Inflation expected to be down to 6% by December: PM

July 24, 2010 12:50 pm | Updated December 04, 2021 11:44 pm IST - New Delhi

Banking on the expectation of a normal monsoon, Prime Minister Manmohan Singh on Saturday maintained that food inflation would soften in the second half of the year and bring down the overall inflation level to around 6 per cent by December. He pointed out that States were not doing enough on the farm front to help hold prices.

Inaugurating a meeting of the National Development Council (NDC) — the nation's top policy making body comprising Chief Ministers and the full Planning Commission — Dr. Singh said: “With a normal monsoon, which is the expectation at present, the rate of inflation in food prices will abate in the second half of the year. We expect to see the rate of inflation in wholesale prices come down to around 6 per cent by December.”

With the NDC meeting being held just ahead of the monsoon session of Parliament beginning on July 26 in which price rise is expected to be a topic of heated debate, Dr. Singh pointed to the plan panel's assessment that the States were not according the priority agriculture deserved, especially when the price spiral had been mainly owing to food inflation.

Stressing that there were visible weaknesses in farm extension services, research systems and in the working of State agricultural universities, Dr. Singh said: “This must be corrected if we want to achieve a broad-based improvement in living standards in rural areas… Better agricultural performance, especially performance in food production, is crucial for food security and would help in tackling the problem of inflation as well. The present high rate of [overall] inflation is mainly due to food price inflation.”

Turning to other aspects of the economy at the NDC meeting which was convened to approve the Mid-Term Appraisal (MTA) of the Eleventh Plan, the Prime Minister sought the support of all States for rolling out the Goods and Services Tax (GST).

“I would urge Chief Ministers to give full support to the effort to implement GST from April 1, 2011,” he said while noting that reform in the tax structure and tax administration was “another important step” in resource mobilisation, and the implementation of the combined indirect tax regime was particularly important in this context.

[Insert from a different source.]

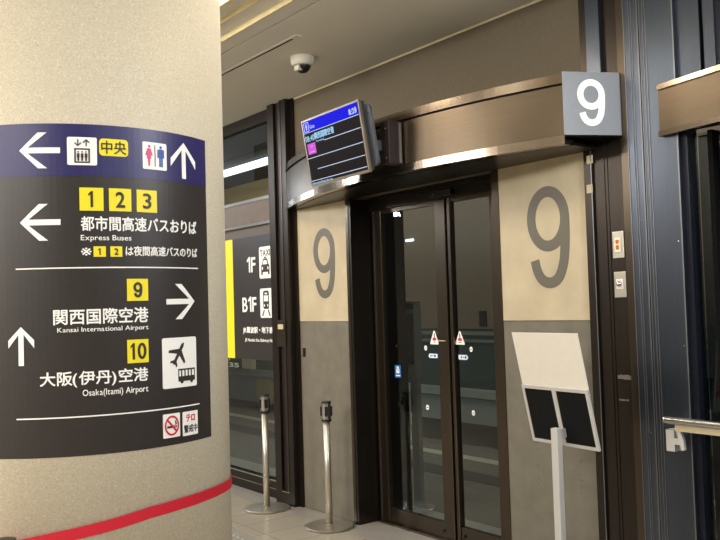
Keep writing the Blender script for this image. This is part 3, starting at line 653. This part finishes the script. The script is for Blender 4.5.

Dr. Singh said that though the economic growth during the Eleventh Plan (2007-12) had been scaled down from 9 per cent to an annual average of 8.1 per cent owing to the global financial crisis, it would still be the highest achieved during any Plan period. He, however, regretted that though the high growth achieved thus far was aimed at inclusivity, some of the various development schemes were not working well in backward regions, especially the areas affected by Left wing extremism. “We must make a concerted effort to bridge the development deficit in these backward areas and reduce whatever sense of alienation that may exist among the adivasis living in these areas,” he said.

As for the urgent need for closing the gap in the country's physical infrastructure, which was currently “not good enough to achieve 9-10 per cent growth over a sustained basis,” the Prime Minister pitched for improving the terms and conditions of public-private partnership (PPP) projects for expediting development as the “strategy has worked reasonably well.” “We need to do much more in future. We also need to improve the terms and conditions on which PPP projects are awarded to ensure that the process is transparent, bidding is competitive and public interest is adequately safeguarded,” he said.

On the power sector, Dr. Singh said the high level of losses on account of low tariffs for some consumer categories coupled with ATC (aggregate technical and commercial losses) were not sustainable and “unless corrected, would render the entire sector unviable, as investment in generation and transmission depends upon the ability of the distributing companies to pay.”

He also pointed to the need for reducing the government's subsidy bill and curbing transmission and distribution losses estimated at Rs. 40,000 crore in 2009-10. Noting that there was a need to reduce public sector losses and scale down untargeted subsidies, he said the Unique Identification Number scheme and other information technology techniques should be used to “target subsidies effectively to those who really need them.”

In this regard, Dr. Singh asked the Chief Ministers to pay personal attention to the problem of mounting losses in the power sector, especially as “corrective steps needed in this area lie entirely in the domain of the State governments.”